Generell kann man von den Filmen ab 1934 sagen, dass sie negative Werte durch positive ersetzten. An die Stelle der brutalen Protagonisten des frühen Gangsterfilms traten Detektive, die das Verbrechen bekämpften oder zumindest aufklärten. An die Stelle der ruchlosen Tänzerinnen, freizügigen Krankenschwestern und perfiden Sekretärinnen, die sich in die Chefetagen hochschliefen (die so genannten «Gold Diggers»), traten integre, rechtschaffene und schlagfertige Frauen – auffallend oft Journalistinnen – die ihren Männern sozial gleichgestellt waren. Und vor allem tauchte ein neuer Figurentyp auf, der die demokratischen Werte in Personalunion verkörperte: Der «Mann von der Strasse».

Der Mann von der Strasse trat auf in den Filmen von Frank Capra, hiess Mr. Deeds, Mr. Smith oder John Doe und wurde gespielt von James Stewart oder Gary Cooper. Er war ein einfach gestrickter Bürger, ausgestattet mit impulsivem Temperament und starkem Gerechtigkeitssinn. Er wehrte sich mit gesundem Menschenverstand gegen soziale Ungerechtigkeit. Kurz: Ein vorbildlicher Amerikaner, wie ihn sich Roosevelt wünschte.

Ein neues Genre kam auf

Aus der heutigen Sicht denkt man sich: Politisch instrumentalisiertes, aus Prinzip mehrheitsfähiges und zudem auch noch zensuriertes Kino – wie langweilig! Und oft war es das auch. Doch das Jahr 1934 markierte auch das Aufkommen eines neuen Genres: Es entstanden die ersten Screwball Comedies.

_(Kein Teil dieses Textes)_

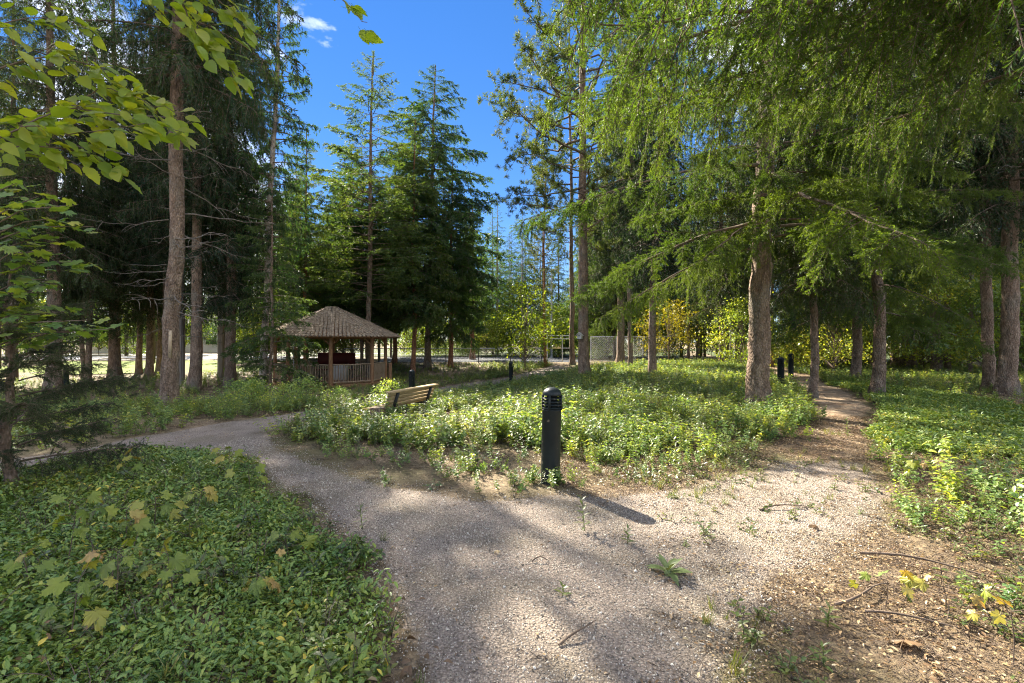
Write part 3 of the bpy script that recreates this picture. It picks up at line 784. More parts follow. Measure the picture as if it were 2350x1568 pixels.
# ---- middle and right
tree('pine_tree', 'tall pine with a birdhouse on its trunk', 1340, 870, 29, 1336, H=24, crown='pine', bark='bark', dead=8, dz=(5, 9))
T19 = TREES[-1]
tree('pine_tree', 'thin dark trunk close behind the gate, left of the birdhouse tree', 1314, 838, 14, 1306, H=22, crown='pine_b', bark='bark', dead=8, dz=(4, 9))
tree('pine_tree', 'slim tan trunk left of the gate, by the end of the path', 1251, 842, 9, 1256, H=13, crown='pine_b', bark='bark_red', cs=0.7)
tree('spruce_tree', 'dark trunk first right of the birdhouse tree', 1424, 842, 21, 1430, H=21, crown='tall_a')
tree('spruce_tree', 'slim spotted trunk second right of the birdhouse tree', 1446, 852, 14, 1457, H=20, crown='tall_b', cs=0.8)
tree('spruce_tree', 'grey trunk bending right, third right of the birdhouse tree', 1498, 868, 22, 1522, H=20, crown='tall_a', curve=-0.16, cs=0.85)
tree('spruce_tree', 'thin crooked stem in front of the dark wood, right of the yellow tree', 1580, 828, 8, 1584, H=14, crown='far_b')
tree('spruce_tree', 'dark-topped trunk beside the far end of the dirt trail', 1656, 842, 15, 1650, H=20, crown='tall_c')
tree('spruce_tree', 'thin whitish stem beside the far end of the dirt trail', 1678, 836, 8, 1684, H=14, crown='tall_b', bark='bark_light')
tree('spruce_tree', 'thin trunk behind the farther bollard on the dirt trail', 1809, 842, 9, 1803, H=17, crown='tall_b')
tree('spruce_tree', 'thin dark trunk right of the farther bollard on the dirt trail', 1832, 834, 11, 1834, H=18, crown='tall_c')
tree('spruce_tree', 'slim dark trunk standing at the edge of the dirt trail', 1864, 914, 21, 1862, H=17, crown='tall_c', dead=8, dz=(2, 5))
tree('spruce_tree', 'short-looking reddish trunk under low boughs right of the dirt trail', 1960, 876, 24, 1990, H=17, crown='full_b', bark='bark')
tree('spruce_tree', 'near-black trunk touching the left side of the thick mossy trunk', 2054, 848, 20, 2052, H=20, crown='tall_c', cs=0.9)
tree('spruce_tree', 'thick mossy trunk in the thicket right of the trail', 2086, 852, 34, 2082, H=22, crown='tall_a')
tree('spruce_tree', 'black straight trunk amid the thicket, right of the mossy trunk', 2148, 858, 22, 2146, H=22, crown='tall_b')
tree('spruce_tree', 'tall trunk lit red along its left edge, near right frame edge', 2268, 902, 27, 2250, H=22, crown='tall_b', dead=12, dz=(3, 7))
tree('spruce_tree', 'thickest black trunk at the right frame edge', 2312, 908, 40, 2332, H=22, crown='tall_a', dead=10, dz=(3, 7))

for px, d, w in ((1702, 36, 9), (1722, 31, 8), (1772, 28, 10), (1905, 25, 11), (1936, 29, 9), (2004, 25, 12), (2028, 21, 13), (2112, 27, 13), (2176, 23, 14), (2202, 30, 11), (2226, 22, 12), (2338, 24, 18)):
    tree('spruce_tree', 'slim bare trunk in the right-hand wood', px, 850, w, px + 4, H=19, crown='tall_b', bark='bark', cs=0.75, group='slim trunks of the right wood', d=d)

# ------------------------------------------------------------------ near spruces built limb by limb
NEARM = [M['twig'], M['needle_near']]
B_BIG = [bough(400 + i, 4.0, n2=46, l2=1.05, step3=0.042, l3=0.20, per_m=300, ln=0.026, wd=0.0062, hang=(0.45, 0.7, 0.95)[i], sag=(0.30, 0.36, 0.42)[i], rise=0.10, r0=0.030).mesh('bough_mesh', NEARM) for i in range(3)]
B_FINE = [bough(410 + i, 3.6, n2=46, l2=1.0, step3=0.045, l3=0.19, per_m=390, ln=0.021, wd=0.0042, hang=(0.7, 1.0, 1.25)[i], sag=(0.22, 0.28, 0.34)[i], rise=0.06, r0=0.032).mesh('bough_mesh', NEARM) for i in range(3)]
B_SMALL = [bough(420 + i, 1.4, n2=34, l2=0.46, step3=0.05, l3=0.17, per_m=330, ln=0.021, wd=0.004, hang=0.38, sag=0.10, rise=0.02, r0=0.016).mesh('bough_mesh', [M['twig'], M['needle_dark']]) for i in range(3)]

def boughs(t, lib, srcL, items, rng, r_of=lambda z: 0.1):
    for (z, az, L, tilt) in items:
        rr = r_of(z)
        link('bough', lib[rng.integers(len(lib))], t, (rr * math.cos(az), rr * math.sin(az), z), (rng.normal(0, 0.12), tilt, az), L / srcL)

rng = np.random.default_rng(77)
# the big lit spruce by the trail
x, y, z = G(1745, 946)
rot = (0, math.atan2((1792 - 1745) / FPX * y, CAMZ + CY / FPX * y), 0)
t = thing('spruce_tree', 'thickest sunlit spruce trunk standing left of the dirt trail', 'tree', (x, y, z), rot)
link('trunk', trunk_mesh('trunk', 22, 58 / FPX * y / 2 * 0.80, M['bark'], 60, 26, 110, wobble=0.012), t)
it = []
for i in range(46):
    f = (i + rng.random()) / 46
    zz = 3.7 + 15.5 * f
    az = i * 2.39996 + rng.normal(0, .3)
    it.append((zz, az, (4.6 * (1 - f) ** 0.6 + 0.5) * (0.7 + 0.45 * rng.random()), 0.10 - 0.4 * f + rng.normal(0, .08)))
for i in range(13):
    it.append((3.5 + 2.6 * i / 13, R(-165) + R(150) * ((i * 0.618) % 1.0), 2.3 + 1.7 * rng.random(), 0.16 + rng.normal(0, .08)))
boughs(t, B_BIG, 4.0, it, rng, lambda z: 0.2)
BIGT = (x, y)

# spruce whose stem stands just outside the frame on the right; its limbs hang into view
FRX, FRY = 6.4, 4.4
t = thing('spruce_tree', 'spruce beyond the frame whose long drooping boughs fill the top right', 'tree', (FRX, FRY, 0))
link('trunk', trunk_mesh('trunk', 20, 0.28, M['bark'], 61, 20, 70), t)
it = []
for i in range(17):
    zz = 4.5 + 4.2 * i / 17
    az = R(128) + R(84) * ((i * 0.618) % 1.0) + rng.normal(0, .05)
    L = 4.6 + 1.8 * rng.random()
    if az < R(135): L *= 0.55
    it.append((zz, az, L, -0.03 + rng.normal(0, .07)))
boughs(t, B_FINE, 3.6, it, rng, lambda z: 0.2)
TREES.append((FRX, FRY, 0.3))

# second near spruce further back on the right, low boughs over the thicket
for (px, d, lab, z0, nb, Lm) in ((2010, 13.0, 'spruce with low lime-lit boughs sweeping over the trail bend', 2.2, 34, 2.9),):
    x = (px - CX) / FPX * d
    t = thing('spruce_tree', lab, 'tree', (x, d, float(hgt(x, d))))
    link('trunk', trunk_mesh('trunk', 17, 0.15, M['bark'], int(px), 14, 50), t)
    it = []
    for i in range(nb):
        f = (i + rng.random()) / nb
        it.append((z0 + 9.5 * f, i * 2.39996, Lm * (1 - f) ** 0.6 * (0.75 + 0.4 * rng.random()) + 0.4, 0.22 - 0.5 * f + rng.normal(0, .08)))
    boughs(t, B_BIG, 4.0, it, rng, lambda z: 0.1)

# small dark spruce at the left edge
x, y, z = P(28, 1000, 4.9)
z = float(hgt(x, y))
t = thing('young_spruce_tree', 'small dark young spruce with flat feathery boughs at the left frame edge', 'tree', (x, y, z))
link('trunk', trunk_mesh('trunk', 2.3, 0.05, M['bark'], 62, 10, 20), t)
it = []
for i in range(34):
    f = (i + .5) / 34
    it.append((0.25 + 1.75 * f, i * 2.39996 + 0.4, 1.12 * (1 - 0.45 * f) * (0.7 + 0.45 * rng.random()), -0.16 - 0.30 * f + rng.normal(0, .06)))
boughs(t, B_SMALL, 1.4, it, rng, lambda z: 0.05)
# sapling between the lawn and the board trunk
x, y, z = G(263, 935)
t = thing('young_spruce_tree', 'knee-high sparse spruce sapling in the undergrowth left of the board trunk', 'tree', (x, y, z))
link('trunk', trunk_mesh('trunk', 1.3, 0.02, M['twig'], 63, 6, 10), t)
boughs(t, B_SMALL, 1.4, [(0.2 + 0.95 * i / 12, i * 2.4, 0.62 * (1 - 0.6 * i / 12), -0.35) for i in range(12)], rng, lambda z: 0.01)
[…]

Der heute oft unpräzise angewandte Begriff bezeichnet eine ganz spezifische Form der turbulenten Beziehungskomödie, die unmittelbar mit der Einführung des Codes zu tun hat: Weil Weiblein und Männlein nun nicht mehr miteinander schlafen durften, rannten sie sich neckisch hinterher. In den Pre-Code-Filmen war Sex stets ein Ausdruck von Macht und Interessen gewesen – neu war der Geschlechtsakt das unausgesprochene, lustvolle Endziel von turtelnden und keifenden Paaren, die erst dann miteinander schlafen konnten, wenn sie sich geeinigt und versöhnt hatten. So geht Demokratie im Schlafzimmer.